In the Eagle Ford Shale, Goodrich conducted drilling operations on five gross (3.3 net) wells in the quarter and expects to drill 24 gross (16 net) wells in 2013. Three gross (two net) wells were completed, and the company expects to complete 25 gross (16.8 net) wells for the year. Goodrich said it has reduced its drill time on recent wells by 57% from the initial wells drilled in the field, to 10 days for an average 6,000-foot lateral, which along with a reduction in frack costs, has “substantially decreased” the well costs and increased the well count for the year.

“In the Eagle Ford Shale, our drilling team continues to turn in record performance with spud to total depth averaging approximately 10 days per well, a reduction of approximately 57% compared to our initial wells drilled in the play,” CEO Goodrich said. “The improved drill time performance is allowing us to not only increase the number of wells drilled per rig, but also to reduce overall completed well costs, and build on our inventory of wells drilled and ready for completion.”

Goodrich expects to complete 13 gross (5.7 net) previously drilled Haynesville Shale wells this year, made up of 12 gross (4.7 net) nonoperated wells in North Louisiana and one gross (one net) operated well in the Angelina River trend. In the first quarter, four gross (1.5 net) wells were completed.

“We expect our recently initiated plan of completing previously drilled Haynesville Shale wells will result in a turnaround in natural gas production and see us grow net gas production in the second half of this year,” the CEO said. “And with natural gas prices now over $4.00/Mcf, it should have a meaningful impact on operational performance.”

Company-wide production for the quarter was 6 Bcfe, or an average of 66,600 Mcfe/d, versus 8.8 Bcfe, or an average of 96,300 Mcfe/d, in the prior-year period. Oil production for the quarter totaled 308,000 bbl, or an average of 3,423 b/d, versus 217,000 bbl, or 2,400 b/d, in 1Q2012. Natural gas production was 4.1 Bcf, or 46,000 Mcf/d.

Oil and gas production was cut by about 300 b/d of oil and 4,000 Mcf/d of gas due to completion delays and the need to shut in wells while fracking pad-drilled and/or offset wells in both the Eagle Ford and Haynesville areas. Despite the shut-ins for the quarter, Goodrich reaffirmed full-year guidance of annual oil production volume growth of 40-60% and natural gas production volume growth of 10% from fourth quarter of 2012 to fourth quarter of 2013, as completions are expected to accelerate at a faster pace than in the first quarter.

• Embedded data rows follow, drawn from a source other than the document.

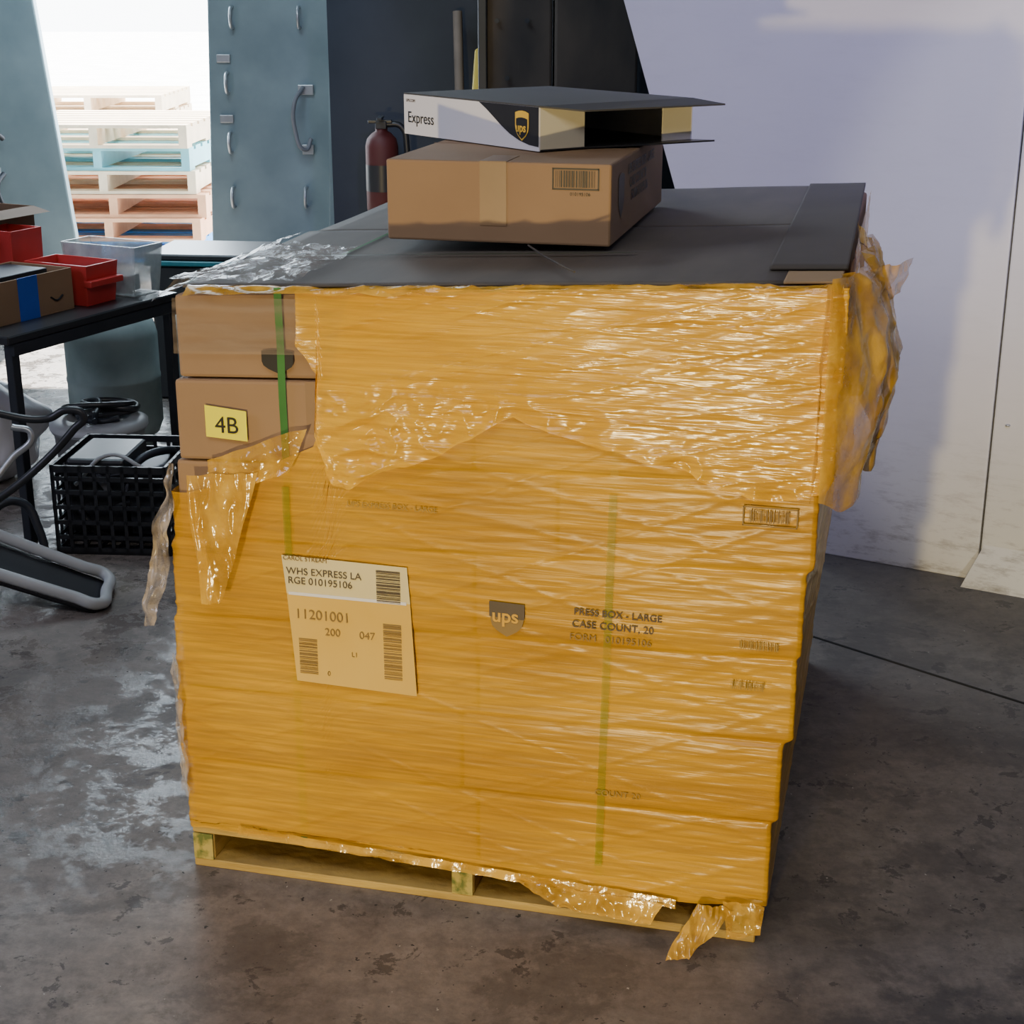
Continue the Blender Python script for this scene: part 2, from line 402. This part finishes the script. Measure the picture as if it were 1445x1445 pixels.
crumple('film_bunch_top',(.03,.0,1.093),(.25,.0,1.10),(.25,.30,1.106),(.10,.38,1.10),60,60,.007,20,clear,2,nrm=(0,0,1))
crumple('film_bunch_top_b',(.0,-.012,1.06),(.0,.5,1.07),(.07,.5,1.10),(.05,.0,1.095),60,16,.007,22,clear,5,nrm=(-.4,0,1))
crumple('film_clear_strip',(.034,-.0075,.975),(.31,-.0075,.987),(.31,-.009,1.078),(.037,-.0075,1.068),60,30,.0010,18,clears,4,fold=(.3,1,2))
crumple('film_corner_bunch',(1.075,-.024,.80),(1.13,.10,.84),(1.14,.16,1.14),(1.085,-.022,1.135),60,90,.012,16,film4,3,nrm=(.8,-.5,0),fold=(1.6,1.6,.45))
def fsk(u,v):
    d=-.03+.47*u;h=.80+.10*u+(.345-.08*u)*v
    fl=(.25+.75*math.sin(math.pi*min(1,max(0,v*.8+.15)))**.8)
    out=.004+.088*fl*math.sin(math.pi*min(.98,u*1.0))**.6+(.014*ridge(d*13+h*4,h*5,3)+.007*ridge(d*26-h*10,h*16,9))*min(1,u*5)
    return (1.09+out,d-.02*u,h+.02*nz(d*12,v*3,2)*(1 if v<.1 or v>.9 else .3)+(-.03*abs(math.sin(u*11)) if v<.03 else 0))
grid('film_corner_skirt',90,110,fsk,film3,load)
crumple('film_corner_tuft',(1.10,.02,1.07),(1.19,.20,1.09),(1.20,.20,1.14),(1.10,.02,1.145),50,24,.014,24,film3,21,nrm=(.6,-.4,.3))
crumple('film_flap_front',(.055,-.03,.775),(.185,-.035,.79),(.13,-.055,.56),(.065,-.06,.555),50,80,.009,18,film3,6,prof=lambda v:1-.5*v*v,fold=(1.8,1,.5))
crumple('film_flap_front_b',(.09,-.02,.80),(.27,-.02,.868),(.24,-.03,.79),(.09,-.03,.74),60,36,.008,24,film3,16,fold=(1,1,1.6))
crumple('film_flap_side',(-.0,.02,.79),(.035,-.02,.785),(-.01,-.04,.50),(-.055,-.02,.49),40,80,.016,24,clear2,8,prof=lambda v:.45+.8*math.sin(v*2.8),fold=(1,1,.9))
crumple('film_roll_side',(-.025,.02,.42),(.010,-.022,.42),(.012,-.022,.16),(-.016,.01,.15),20,80,.010,30,clear2,9)
crumple('film_tail_bottom',(.62,-.02,.075),(.88,-.02,.07),(.86,-.03,.030),(.70,-.03,.040),60,16,.008,30,film3,10)
crumple('film_tail_end',(.94,-.03,.085),(1.0,-.025,.08),(.965,-.075,.010),(.87,-.095,.008),40,40,.012,22,film3,11,prof=lambda v:1-.6*v,fold=(2,1,1))
crumple('film_tail_corner',(.98,-.022,.09),(1.05,-.02,.09),(1.045,-.024,.035),(.99,-.026,.02),30,20,.007,34,film3,31)
crumple('film_tail_mid',(.10,-.02,.09),(.9,-.02,.06),(.9,-.015,.075),(.10,-.015,.105),140,8,.003,30,film3,12)
# labels and print
def quad(name,p,m,y,parent):
    addmesh(name,[TW(a,y,b) for a,b in p],[(0,1,2,3)],m,parent)
quad('label_yellow',[(.083,.875),(.157,.868),(.157,.922),(.083,.932)],yel,-.008,load)
text('label_yellow_text','4B',(.100,-.0095,.845),.040,black,load)
LY=-.0155
quad('label_paper',[(.228,.425),(.445,.415),(.4365,.588),(.2165,.593)],label2,LY,load)
quad('label_paper_top',[(.2165,.593),(.4365,.588),(.432,.655),(.21,.665)],label,LY,load)
def T(nm,s,x,z,sz,m=inkb,y=LY-.002,sx=1,b=0):text(nm,s,(x,y,z),sz,m,load,sx=sx,bold=b)
T('lt0','CAROL STREAM',.213,.632,.011,inkm)
T('lt1','WHS EXPRESS LA',.218,.607,.0175,inkb)
T('lt2','RGE 010195106',.220,.590,.0175,inkb)
T('lt3','11201001',.230,.527,.025,inkm)
T('lt4','200',.283,.500,.019,inkm);T('lt5','047',.345,.500,.019,inkm)
T('lt6','L1',.330,.465,.012,inkm);T('lt7','0',.285,.425,.012,inkm)
def barcode(nm,x0,x1,z0,z1,vert,m,y,parent,n=26):
    L=[];random.seed(len(nm)*7);t_=0
    R=(z1-z0) if vert else (x1-x0)
    while t_<R*.98:
        w=R/n*random.choice((.3,.3,.6,.9))
        w=min(w,R-t_)
        L.append((x0,x1,y-.0004,y,z0+t_,z0+t_+w) if vert else (x0+t_,x0+t_+w,y-.0004,y,z0,z1))
        t_+=w+R/n*random.choice((.3,.5,.8))
    return multibox(nm,L,m,parent)
barcode('bc1',.378,.42,.57,.63,True,inkb,LY-.001,load)
barcode('bc2',.388,.42,.43,.535,True,inkm,LY-.001,load,34)
barcode('bc3',.235,.268,.425,.49,True,inkm,LY-.001,load,24)
box('label_line',.22,.43,LY-.001,LY-.0005,.5685,.574,white,load,b=0)
def shield(nm,cx,cz,w,hh,m,y,parent,fn=None):
    P=[(-.5,.5),(-.25,.56),(0,.58),(.25,.56),(.5,.5),(.5,.0),(.45,-.2),(.3,-.36),(0,-.55),(-.3,-.36),(-.45,-.2),(-.5,0)]
    o=addmesh(nm,[(cx+a*w,y,cz+b*hh) for a,b in P],[tuple(range(12))],m,parent);return o
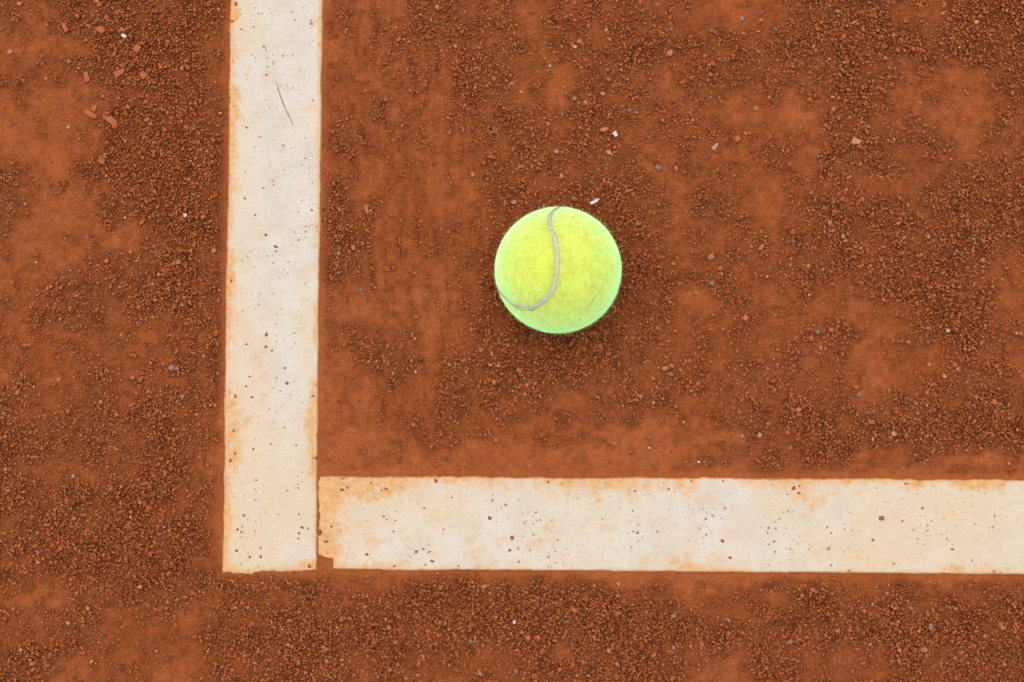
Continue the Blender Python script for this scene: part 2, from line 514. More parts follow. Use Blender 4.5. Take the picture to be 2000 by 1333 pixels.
# ---------------------------------------------------------------- dark clay specks set into the lines (parts of the lines)
speck_m = plain("dried_clay_speck", (.25, .098, .040)); speck_g = plain("grey_grit_speck", (.33, .29, .25)); scuff_m = plain("pale_scuff", (.535, .51, .455))
SP = [(520,459.5,7,6),(539,482.6,10,6),(539.7,491.7,6,5),(609,410.6,6,6),(499,420.7,4.5,5),(479,388,5,5),(515.5,368,4,4),(480,335.6,4,4),(597,310,4,4),(452.5,549,4,8),(521,654,7,9),(520,678,6,6),
(531.4,685,5,5),(560.7,749,8,7),(493,776,6,5),(460.5,774.5,6,9),(613,774,5,5),(481,755,5,5),(556,835,5,4),(457,841,4,8),(495.5,877,5,5),(579,870,4,4),(460,886,5,8),(529,867,5,4),(557,719,5,5),(488.6,736,6,3),
(482,673,5,5),(464,1034.4,6,6),(471.6,1039.4,5,5),(462.6,1075.4,6,6),(510,1087.5,6,7),(477,1007,6,6),(584,1004.5,5,5),(590,1030,8,6),(584,1041.6,6,5),(583.5,1052,5,4),(605,1106,8,8),(450.6,900,7,9),(501,938,5,4),
(488,1088,5,6),(602.6,1032,4,5),(510,1070,4,5),(612.7,895,7,3),(472,58,4,5),(461,8,6,10),(454,42,7,6),(496,54,4,4),(521,147,5,4),(515,92,5,4),(482,250,5,4),(612,197,4,4),(553,110,4,4),(571,24,3,4),
(668,956.5,9,8),(754.5,955,7,6),(745.5,957.7,5,4),(750,1009,6,4),(755.7,1015,4,4),(772.5,1017,5,3),(647.6,1028.6,5,5),(637.5,1058,12,4),(717.4,1083,8,6),(770,1106,7,5),(670,935,10,4),(769,1037.6,4,4),(679,952,6,5),
(725,944,5,4),(828.5,993,5,5),(882,972,4,4),(956.5,1012,8,9),(1000.7,1050,10,10),(996,1075,7,6),(1013,1097.7,7,5),(866,1034,5,5),(865,1042.4,4,4),(813.4,1077.6,8,7),(827,1072.6,6,5),(840,1078,11,6),(844,1096,10,9),
(831,1103.4,5,4),(851.6,939,8,10),(1071,942,6,6),(1047,1001,6,5),(1055,1016,4,4),(1244.6,1041,6,5),(1237,1038,4,4),(1284,1038,4,4),(1235,998,4,4),(1239.6,959.7,7,4),(895.5,1105,6,4),(962,978,4,6),(1089,1055,4,4),
(1549.4,953.6,9,9),(1559.5,963,7,6),(1560.5,949.6,5,4),(1722,1012,14,10),(1762,1018,5,4),(1800.7,993,6,6),(1410.4,1056.5,9,8),(1425.5,1089,7,6),(1511.6,1057.5,5,5),(1704.5,1055,6,6),(1899.5,1096,8,9),(1859,1073,8,6),
(1623,1041,4,4),(1615.4,1030,4,4),(1623,1104,4,4),(1656.6,1114.5,7,4),(1541,1093,3,3),(1792,1054,4,3),(1848.6,1052,4,4),(1769,945,8,4),(1350,940,5,5),(1539,999,4,3),(1412,939.6,4,4),(1499,1041,4,4),(1618,1072,5,5),(770,1106,5,4)]
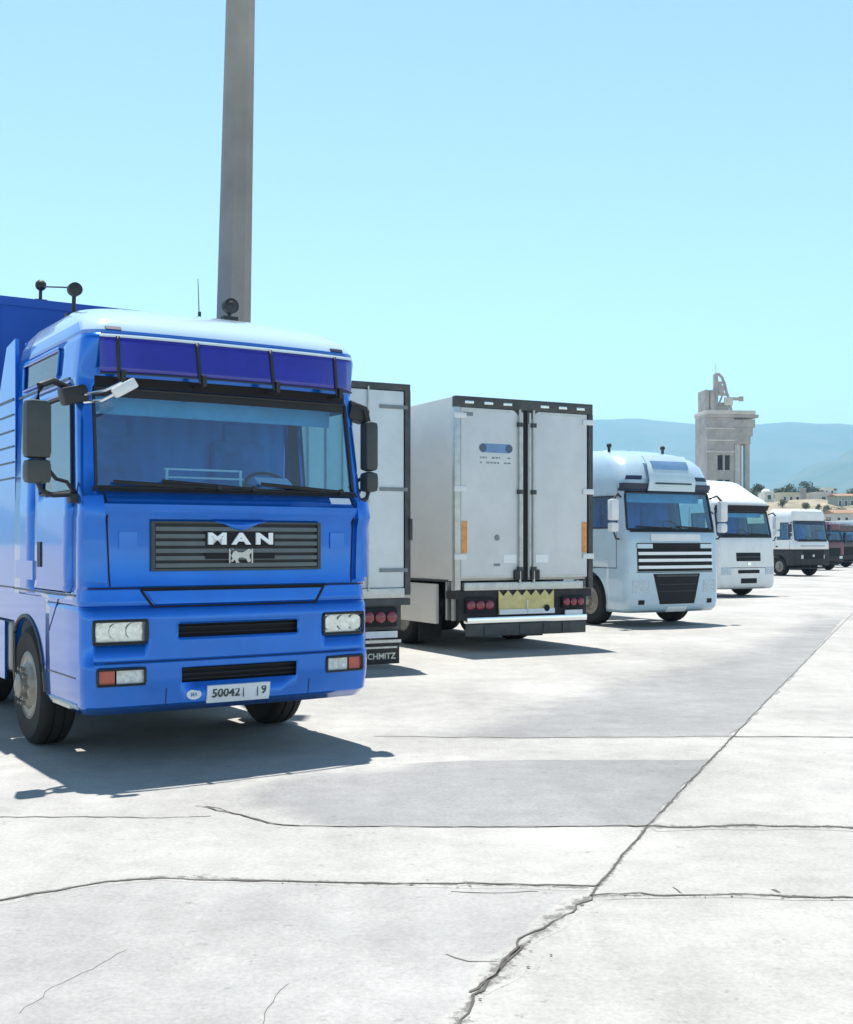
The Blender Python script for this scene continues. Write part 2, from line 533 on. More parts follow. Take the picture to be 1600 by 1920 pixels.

During the first quarter, Goodrich allocated 54% of its capex of $48.3 million to the Eagle Ford Shale, 19% to the TMS, and 27% to the completion of previously drilled Haynesville wells that are to be brought online during the second quarter.

Goodrich reported a net loss of $30 million (minus 82 cents/share), versus a net loss of $19.2 million (minus 53 cents/share) in the prior-year period. The adjusted net loss, taking into effect an unrealized loss on derivatives not designated as hedges of $2.1 million and nonrecurring exploration expense of $0.2 million, was $27.7 million.